[START]

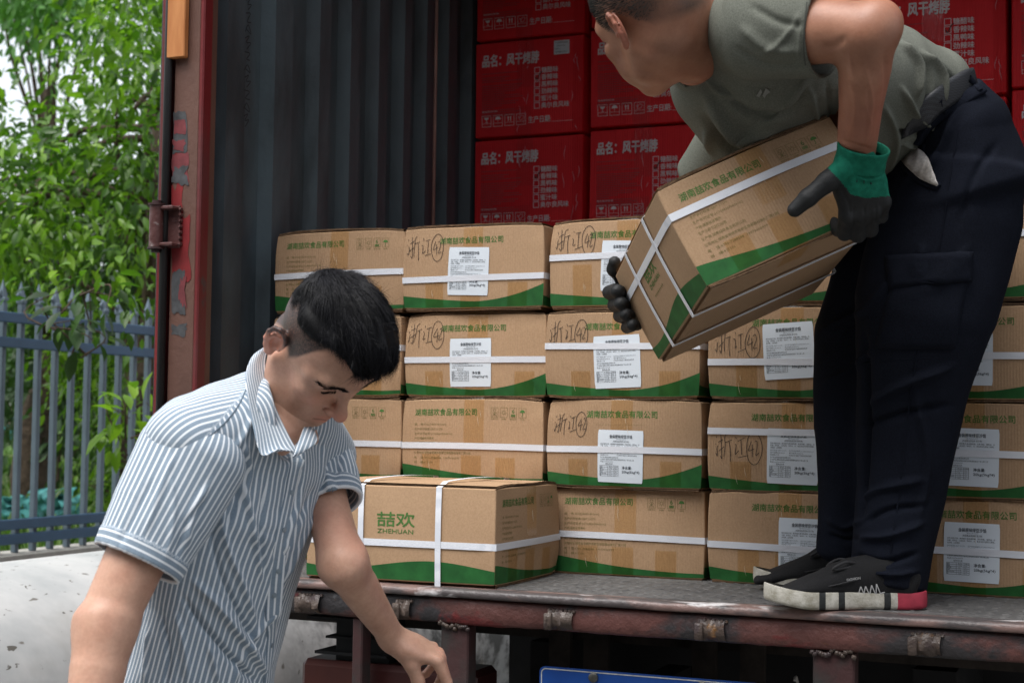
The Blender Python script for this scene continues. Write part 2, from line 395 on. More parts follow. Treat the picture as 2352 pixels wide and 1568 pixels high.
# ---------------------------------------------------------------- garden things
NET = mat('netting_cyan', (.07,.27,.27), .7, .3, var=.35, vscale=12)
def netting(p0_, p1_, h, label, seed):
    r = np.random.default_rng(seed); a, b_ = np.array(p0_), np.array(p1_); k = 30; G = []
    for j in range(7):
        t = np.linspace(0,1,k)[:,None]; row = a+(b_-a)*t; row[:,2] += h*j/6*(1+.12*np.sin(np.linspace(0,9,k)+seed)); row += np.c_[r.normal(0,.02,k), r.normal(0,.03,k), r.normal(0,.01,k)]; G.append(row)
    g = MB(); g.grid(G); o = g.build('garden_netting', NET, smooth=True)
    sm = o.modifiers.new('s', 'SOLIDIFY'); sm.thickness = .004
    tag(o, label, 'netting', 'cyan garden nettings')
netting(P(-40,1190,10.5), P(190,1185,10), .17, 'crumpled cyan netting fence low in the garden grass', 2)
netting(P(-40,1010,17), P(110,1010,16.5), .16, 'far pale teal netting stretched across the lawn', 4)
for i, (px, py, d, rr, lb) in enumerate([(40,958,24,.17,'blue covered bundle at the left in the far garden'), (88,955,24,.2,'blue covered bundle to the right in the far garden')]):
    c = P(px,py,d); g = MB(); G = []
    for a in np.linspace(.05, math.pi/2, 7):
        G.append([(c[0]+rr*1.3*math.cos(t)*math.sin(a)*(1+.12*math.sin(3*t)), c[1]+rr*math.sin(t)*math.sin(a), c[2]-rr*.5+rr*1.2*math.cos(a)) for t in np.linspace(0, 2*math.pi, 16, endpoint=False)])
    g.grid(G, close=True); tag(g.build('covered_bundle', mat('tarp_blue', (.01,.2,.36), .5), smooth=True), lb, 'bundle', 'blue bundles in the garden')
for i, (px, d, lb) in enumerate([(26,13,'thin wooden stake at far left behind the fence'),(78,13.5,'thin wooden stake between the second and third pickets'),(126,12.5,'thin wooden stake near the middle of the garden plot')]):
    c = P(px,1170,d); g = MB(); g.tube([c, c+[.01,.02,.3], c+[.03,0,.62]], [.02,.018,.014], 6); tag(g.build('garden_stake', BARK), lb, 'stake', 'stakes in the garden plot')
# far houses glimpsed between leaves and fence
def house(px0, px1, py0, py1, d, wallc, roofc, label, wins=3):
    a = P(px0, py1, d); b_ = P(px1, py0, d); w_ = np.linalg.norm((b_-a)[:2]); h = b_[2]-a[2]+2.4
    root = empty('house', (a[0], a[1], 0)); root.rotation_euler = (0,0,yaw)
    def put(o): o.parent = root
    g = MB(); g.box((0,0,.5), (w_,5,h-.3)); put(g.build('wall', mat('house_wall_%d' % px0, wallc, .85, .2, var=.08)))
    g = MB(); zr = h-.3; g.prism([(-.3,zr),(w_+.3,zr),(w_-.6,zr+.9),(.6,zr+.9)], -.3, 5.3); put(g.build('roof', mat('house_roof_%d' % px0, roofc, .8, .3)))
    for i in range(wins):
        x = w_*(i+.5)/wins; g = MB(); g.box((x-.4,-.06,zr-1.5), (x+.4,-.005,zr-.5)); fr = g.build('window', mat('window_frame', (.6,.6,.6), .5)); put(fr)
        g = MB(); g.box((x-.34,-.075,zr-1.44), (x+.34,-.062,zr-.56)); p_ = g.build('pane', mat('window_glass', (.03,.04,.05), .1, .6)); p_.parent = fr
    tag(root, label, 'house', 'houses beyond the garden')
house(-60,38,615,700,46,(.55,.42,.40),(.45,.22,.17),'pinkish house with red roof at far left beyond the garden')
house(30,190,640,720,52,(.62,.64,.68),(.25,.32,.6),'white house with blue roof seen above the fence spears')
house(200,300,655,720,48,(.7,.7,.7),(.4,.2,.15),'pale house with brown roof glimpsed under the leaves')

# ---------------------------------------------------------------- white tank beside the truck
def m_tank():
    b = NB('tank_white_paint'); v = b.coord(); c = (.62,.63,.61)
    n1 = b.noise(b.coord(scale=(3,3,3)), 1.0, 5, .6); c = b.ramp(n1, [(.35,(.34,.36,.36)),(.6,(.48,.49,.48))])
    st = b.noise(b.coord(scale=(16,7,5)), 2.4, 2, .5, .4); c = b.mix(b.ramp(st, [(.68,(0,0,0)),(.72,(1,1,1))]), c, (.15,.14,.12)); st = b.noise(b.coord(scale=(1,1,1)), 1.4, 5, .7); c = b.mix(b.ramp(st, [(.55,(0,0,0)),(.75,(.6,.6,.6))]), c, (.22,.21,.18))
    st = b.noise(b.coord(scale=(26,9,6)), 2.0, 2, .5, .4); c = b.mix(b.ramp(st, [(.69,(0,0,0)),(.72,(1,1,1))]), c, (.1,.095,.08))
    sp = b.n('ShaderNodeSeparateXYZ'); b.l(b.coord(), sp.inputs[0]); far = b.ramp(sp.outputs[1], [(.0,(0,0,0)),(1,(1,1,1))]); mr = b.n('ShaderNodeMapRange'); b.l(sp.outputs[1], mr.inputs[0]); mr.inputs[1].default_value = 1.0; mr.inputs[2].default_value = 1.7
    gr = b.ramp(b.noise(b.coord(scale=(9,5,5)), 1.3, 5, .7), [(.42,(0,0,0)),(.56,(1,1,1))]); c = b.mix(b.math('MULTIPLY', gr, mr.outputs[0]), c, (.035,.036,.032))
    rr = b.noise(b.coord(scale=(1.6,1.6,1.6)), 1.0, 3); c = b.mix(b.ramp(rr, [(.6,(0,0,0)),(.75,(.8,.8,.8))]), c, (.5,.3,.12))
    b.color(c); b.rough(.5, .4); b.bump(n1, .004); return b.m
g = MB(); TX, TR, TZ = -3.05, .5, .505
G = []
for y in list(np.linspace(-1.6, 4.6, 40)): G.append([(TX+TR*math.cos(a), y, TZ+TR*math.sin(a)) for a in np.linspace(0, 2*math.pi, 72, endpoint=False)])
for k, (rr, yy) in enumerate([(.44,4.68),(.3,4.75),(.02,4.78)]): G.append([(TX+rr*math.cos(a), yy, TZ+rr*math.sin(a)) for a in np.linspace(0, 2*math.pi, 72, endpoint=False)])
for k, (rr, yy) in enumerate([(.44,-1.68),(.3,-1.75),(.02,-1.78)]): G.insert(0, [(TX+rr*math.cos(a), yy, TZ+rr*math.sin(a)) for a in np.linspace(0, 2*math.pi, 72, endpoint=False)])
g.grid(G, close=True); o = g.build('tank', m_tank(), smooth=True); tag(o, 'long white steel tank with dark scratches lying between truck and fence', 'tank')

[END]

### Problem description:
Repeat the material exactly as it reads, without any of its pictures.

### Answer for this exercise:
The Blender Python script for this scene continues. Write part 2, from line 395 on. More parts follow. Treat the picture as 2352 pixels wide and 1568 pixels high.
# ---------------------------------------------------------------- garden things
NET = mat('netting_cyan', (.07,.27,.27), .7, .3, var=.35, vscale=12)
def netting(p0_, p1_, h, label, seed):
    r = np.random.default_rng(seed); a, b_ = np.array(p0_), np.array(p1_); k = 30; G = []
    for j in range(7):
        t = np.linspace(0,1,k)[:,None]; row = a+(b_-a)*t; row[:,2] += h*j/6*(1+.12*np.sin(np.linspace(0,9,k)+seed)); row += np.c_[r.normal(0,.02,k), r.normal(0,.03,k), r.normal(0,.01,k)]; G.append(row)
    g = MB(); g.grid(G); o = g.build('garden_netting', NET, smooth=True)
    sm = o.modifiers.new('s', 'SOLIDIFY'); sm.thickness = .004
    tag(o, label, 'netting', 'cyan garden nettings')
netting(P(-40,1190,10.5), P(190,1185,10), .17, 'crumpled cyan netting fence low in the garden grass', 2)
netting(P(-40,1010,17), P(110,1010,16.5), .16, 'far pale teal netting stretched across the lawn', 4)
for i, (px, py, d, rr, lb) in enumerate([(40,958,24,.17,'blue covered bundle at the left in the far garden'), (88,955,24,.2,'blue covered bundle to the right in the far garden')]):
    c = P(px,py,d); g = MB(); G = []
    for a in np.linspace(.05, math.pi/2, 7):
        G.append([(c[0]+rr*1.3*math.cos(t)*math.sin(a)*(1+.12*math.sin(3*t)), c[1]+rr*math.sin(t)*math.sin(a), c[2]-rr*.5+rr*1.2*math.cos(a)) for t in np.linspace(0, 2*math.pi, 16, endpoint=False)])
    g.grid(G, close=True); tag(g.build('covered_bundle', mat('tarp_blue', (.01,.2,.36), .5), smooth=True), lb, 'bundle', 'blue bundles in the garden')
for i, (px, d, lb) in enumerate([(26,13,'thin wooden stake at far left behind the fence'),(78,13.5,'thin wooden stake between the second and third pickets'),(126,12.5,'thin wooden stake near the middle of the garden plot')]):
    c = P(px,1170,d); g = MB(); g.tube([c, c+[.01,.02,.3], c+[.03,0,.62]], [.02,.018,.014], 6); tag(g.build('garden_stake', BARK), lb, 'stake', 'stakes in the garden plot')
# far houses glimpsed between leaves and fence
def house(px0, px1, py0, py1, d, wallc, roofc, label, wins=3):
    a = P(px0, py1, d); b_ = P(px1, py0, d); w_ = np.linalg.norm((b_-a)[:2]); h = b_[2]-a[2]+2.4
    root = empty('house', (a[0], a[1], 0)); root.rotation_euler = (0,0,yaw)
    def put(o): o.parent = root
    g = MB(); g.box((0,0,.5), (w_,5,h-.3)); put(g.build('wall', mat('house_wall_%d' % px0, wallc, .85, .2, var=.08)))
    g = MB(); zr = h-.3; g.prism([(-.3,zr),(w_+.3,zr),(w_-.6,zr+.9),(.6,zr+.9)], -.3, 5.3); put(g.build('roof', mat('house_roof_%d' % px0, roofc, .8, .3)))
    for i in range(wins):
        x = w_*(i+.5)/wins; g = MB(); g.box((x-.4,-.06,zr-1.5), (x+.4,-.005,zr-.5)); fr = g.build('window', mat('window_frame', (.6,.6,.6), .5)); put(fr)
        g = MB(); g.box((x-.34,-.075,zr-1.44), (x+.34,-.062,zr-.56)); p_ = g.build('pane', mat('window_glass', (.03,.04,.05), .1, .6)); p_.parent = fr
    tag(root, label, 'house', 'houses beyond the garden')
house(-60,38,615,700,46,(.55,.42,.40),(.45,.22,.17),'pinkish house with red roof at far left beyond the garden')
house(30,190,640,720,52,(.62,.64,.68),(.25,.32,.6),'white house with blue roof seen above the fence spears')
house(200,300,655,720,48,(.7,.7,.7),(.4,.2,.15),'pale house with brown roof glimpsed under the leaves')

# ---------------------------------------------------------------- white tank beside the truck
def m_tank():
    b = NB('tank_white_paint'); v = b.coord(); c = (.62,.63,.61)
    n1 = b.noise(b.coord(scale=(3,3,3)), 1.0, 5, .6); c = b.ramp(n1, [(.35,(.34,.36,.36)),(.6,(.48,.49,.48))])
    st = b.noise(b.coord(scale=(16,7,5)), 2.4, 2, .5, .4); c = b.mix(b.ramp(st, [(.68,(0,0,0)),(.72,(1,1,1))]), c, (.15,.14,.12)); st = b.noise(b.coord(scale=(1,1,1)), 1.4, 5, .7); c = b.mix(b.ramp(st, [(.55,(0,0,0)),(.75,(.6,.6,.6))]), c, (.22,.21,.18))
    st = b.noise(b.coord(scale=(26,9,6)), 2.0, 2, .5, .4); c = b.mix(b.ramp(st, [(.69,(0,0,0)),(.72,(1,1,1))]), c, (.1,.095,.08))
    sp = b.n('ShaderNodeSeparateXYZ'); b.l(b.coord(), sp.inputs[0]); far = b.ramp(sp.outputs[1], [(.0,(0,0,0)),(1,(1,1,1))]); mr = b.n('ShaderNodeMapRange'); b.l(sp.outputs[1], mr.inputs[0]); mr.inputs[1].default_value = 1.0; mr.inputs[2].default_value = 1.7
    gr = b.ramp(b.noise(b.coord(scale=(9,5,5)), 1.3, 5, .7), [(.42,(0,0,0)),(.56,(1,1,1))]); c = b.mix(b.math('MULTIPLY', gr, mr.outputs[0]), c, (.035,.036,.032))
    rr = b.noise(b.coord(scale=(1.6,1.6,1.6)), 1.0, 3); c = b.mix(b.ramp(rr, [(.6,(0,0,0)),(.75,(.8,.8,.8))]), c, (.5,.3,.12))
    b.color(c); b.rough(.5, .4); b.bump(n1, .004); return b.m
g = MB(); TX, TR, TZ = -3.05, .5, .505
G = []
for y in list(np.linspace(-1.6, 4.6, 40)): G.append([(TX+TR*math.cos(a), y, TZ+TR*math.sin(a)) for a in np.linspace(0, 2*math.pi, 72, endpoint=False)])
for k, (rr, yy) in enumerate([(.44,4.68),(.3,4.75),(.02,4.78)]): G.append([(TX+rr*math.cos(a), yy, TZ+rr*math.sin(a)) for a in np.linspace(0, 2*math.pi, 72, endpoint=False)])
for k, (rr, yy) in enumerate([(.44,-1.68),(.3,-1.75),(.02,-1.78)]): G.insert(0, [(TX+rr*math.cos(a), yy, TZ+rr*math.sin(a)) for a in np.linspace(0, 2*math.pi, 72, endpoint=False)])
g.grid(G, close=True); o = g.build('tank', m_tank(), smooth=True); tag(o, 'long white steel tank with dark scratches lying between truck and fence', 'tank')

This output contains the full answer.